start Data segment

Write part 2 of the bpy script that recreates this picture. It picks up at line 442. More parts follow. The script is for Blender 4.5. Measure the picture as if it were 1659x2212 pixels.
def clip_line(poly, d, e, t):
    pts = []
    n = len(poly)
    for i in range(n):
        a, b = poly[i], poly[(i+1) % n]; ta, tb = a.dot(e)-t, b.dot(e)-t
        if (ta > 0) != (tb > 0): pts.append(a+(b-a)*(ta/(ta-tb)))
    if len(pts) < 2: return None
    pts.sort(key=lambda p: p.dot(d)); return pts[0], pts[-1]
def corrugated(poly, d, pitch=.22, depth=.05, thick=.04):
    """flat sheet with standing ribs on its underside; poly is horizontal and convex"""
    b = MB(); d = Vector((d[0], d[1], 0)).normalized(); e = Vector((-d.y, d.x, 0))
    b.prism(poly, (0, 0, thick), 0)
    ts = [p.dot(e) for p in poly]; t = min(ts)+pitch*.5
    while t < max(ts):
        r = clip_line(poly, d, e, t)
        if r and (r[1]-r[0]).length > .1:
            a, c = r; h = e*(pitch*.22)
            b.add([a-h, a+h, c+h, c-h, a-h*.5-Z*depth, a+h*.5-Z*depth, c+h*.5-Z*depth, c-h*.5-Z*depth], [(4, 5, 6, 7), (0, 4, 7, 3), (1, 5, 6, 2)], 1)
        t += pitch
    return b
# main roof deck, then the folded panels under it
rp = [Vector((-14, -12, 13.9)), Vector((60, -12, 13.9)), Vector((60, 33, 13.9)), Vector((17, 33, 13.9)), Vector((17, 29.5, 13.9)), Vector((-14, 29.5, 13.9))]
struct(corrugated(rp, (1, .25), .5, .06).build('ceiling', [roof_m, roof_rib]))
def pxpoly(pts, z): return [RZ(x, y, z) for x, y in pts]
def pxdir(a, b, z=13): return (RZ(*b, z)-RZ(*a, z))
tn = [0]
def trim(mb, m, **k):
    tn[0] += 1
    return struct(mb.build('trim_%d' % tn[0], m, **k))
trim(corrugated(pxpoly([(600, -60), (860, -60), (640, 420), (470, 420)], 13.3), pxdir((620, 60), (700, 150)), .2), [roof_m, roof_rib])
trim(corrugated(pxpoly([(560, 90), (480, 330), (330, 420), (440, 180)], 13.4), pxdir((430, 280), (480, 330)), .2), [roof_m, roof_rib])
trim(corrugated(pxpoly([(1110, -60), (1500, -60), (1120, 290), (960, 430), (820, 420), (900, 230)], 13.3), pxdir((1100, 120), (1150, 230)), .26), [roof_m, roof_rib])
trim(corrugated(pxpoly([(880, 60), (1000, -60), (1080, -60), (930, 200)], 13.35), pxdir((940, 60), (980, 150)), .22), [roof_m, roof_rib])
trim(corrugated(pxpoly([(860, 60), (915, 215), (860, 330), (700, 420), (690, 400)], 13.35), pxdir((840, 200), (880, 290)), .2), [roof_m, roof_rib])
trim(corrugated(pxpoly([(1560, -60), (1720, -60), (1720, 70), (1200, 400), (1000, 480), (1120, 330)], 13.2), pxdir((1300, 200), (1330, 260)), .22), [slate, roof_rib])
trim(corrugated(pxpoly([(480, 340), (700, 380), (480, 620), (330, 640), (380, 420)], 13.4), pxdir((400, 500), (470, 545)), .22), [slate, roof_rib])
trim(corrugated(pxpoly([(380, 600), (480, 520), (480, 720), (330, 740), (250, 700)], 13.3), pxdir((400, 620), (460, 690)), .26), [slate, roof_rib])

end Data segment

◆ Requirements
The data above must be returned in full, exactly as written.

◆ Final answer
Write part 2 of the bpy script that recreates this picture. It picks up at line 442. More parts follow. The script is for Blender 4.5. Measure the picture as if it were 1659x2212 pixels.
def clip_line(poly, d, e, t):
    pts = []
    n = len(poly)
    for i in range(n):
        a, b = poly[i], poly[(i+1) % n]; ta, tb = a.dot(e)-t, b.dot(e)-t
        if (ta > 0) != (tb > 0): pts.append(a+(b-a)*(ta/(ta-tb)))
    if len(pts) < 2: return None
    pts.sort(key=lambda p: p.dot(d)); return pts[0], pts[-1]
def corrugated(poly, d, pitch=.22, depth=.05, thick=.04):
    """flat sheet with standing ribs on its underside; poly is horizontal and convex"""
    b = MB(); d = Vector((d[0], d[1], 0)).normalized(); e = Vector((-d.y, d.x, 0))
    b.prism(poly, (0, 0, thick), 0)
    ts = [p.dot(e) for p in poly]; t = min(ts)+pitch*.5
    while t < max(ts):
        r = clip_line(poly, d, e, t)
        if r and (r[1]-r[0]).length > .1:
            a, c = r; h = e*(pitch*.22)
            b.add([a-h, a+h, c+h, c-h, a-h*.5-Z*depth, a+h*.5-Z*depth, c+h*.5-Z*depth, c-h*.5-Z*depth], [(4, 5, 6, 7), (0, 4, 7, 3), (1, 5, 6, 2)], 1)
        t += pitch
    return b
# main roof deck, then the folded panels under it
rp = [Vector((-14, -12, 13.9)), Vector((60, -12, 13.9)), Vector((60, 33, 13.9)), Vector((17, 33, 13.9)), Vector((17, 29.5, 13.9)), Vector((-14, 29.5, 13.9))]
struct(corrugated(rp, (1, .25), .5, .06).build('ceiling', [roof_m, roof_rib]))
def pxpoly(pts, z): return [RZ(x, y, z) for x, y in pts]
def pxdir(a, b, z=13): return (RZ(*b, z)-RZ(*a, z))
tn = [0]
def trim(mb, m, **k):
    tn[0] += 1
    return struct(mb.build('trim_%d' % tn[0], m, **k))
trim(corrugated(pxpoly([(600, -60), (860, -60), (640, 420), (470, 420)], 13.3), pxdir((620, 60), (700, 150)), .2), [roof_m, roof_rib])
trim(corrugated(pxpoly([(560, 90), (480, 330), (330, 420), (440, 180)], 13.4), pxdir((430, 280), (480, 330)), .2), [roof_m, roof_rib])
trim(corrugated(pxpoly([(1110, -60), (1500, -60), (1120, 290), (960, 430), (820, 420), (900, 230)], 13.3), pxdir((1100, 120), (1150, 230)), .26), [roof_m, roof_rib])
trim(corrugated(pxpoly([(880, 60), (1000, -60), (1080, -60), (930, 200)], 13.35), pxdir((940, 60), (980, 150)), .22), [roof_m, roof_rib])
trim(corrugated(pxpoly([(860, 60), (915, 215), (860, 330), (700, 420), (690, 400)], 13.35), pxdir((840, 200), (880, 290)), .2), [roof_m, roof_rib])
trim(corrugated(pxpoly([(1560, -60), (1720, -60), (1720, 70), (1200, 400), (1000, 480), (1120, 330)], 13.2), pxdir((1300, 200), (1330, 260)), .22), [slate, roof_rib])
trim(corrugated(pxpoly([(480, 340), (700, 380), (480, 620), (330, 640), (380, 420)], 13.4), pxdir((400, 500), (470, 545)), .22), [slate, roof_rib])
trim(corrugated(pxpoly([(380, 600), (480, 520), (480, 720), (330, 740), (250, 700)], 13.3), pxdir((400, 620), (460, 690)), .26), [slate, roof_rib])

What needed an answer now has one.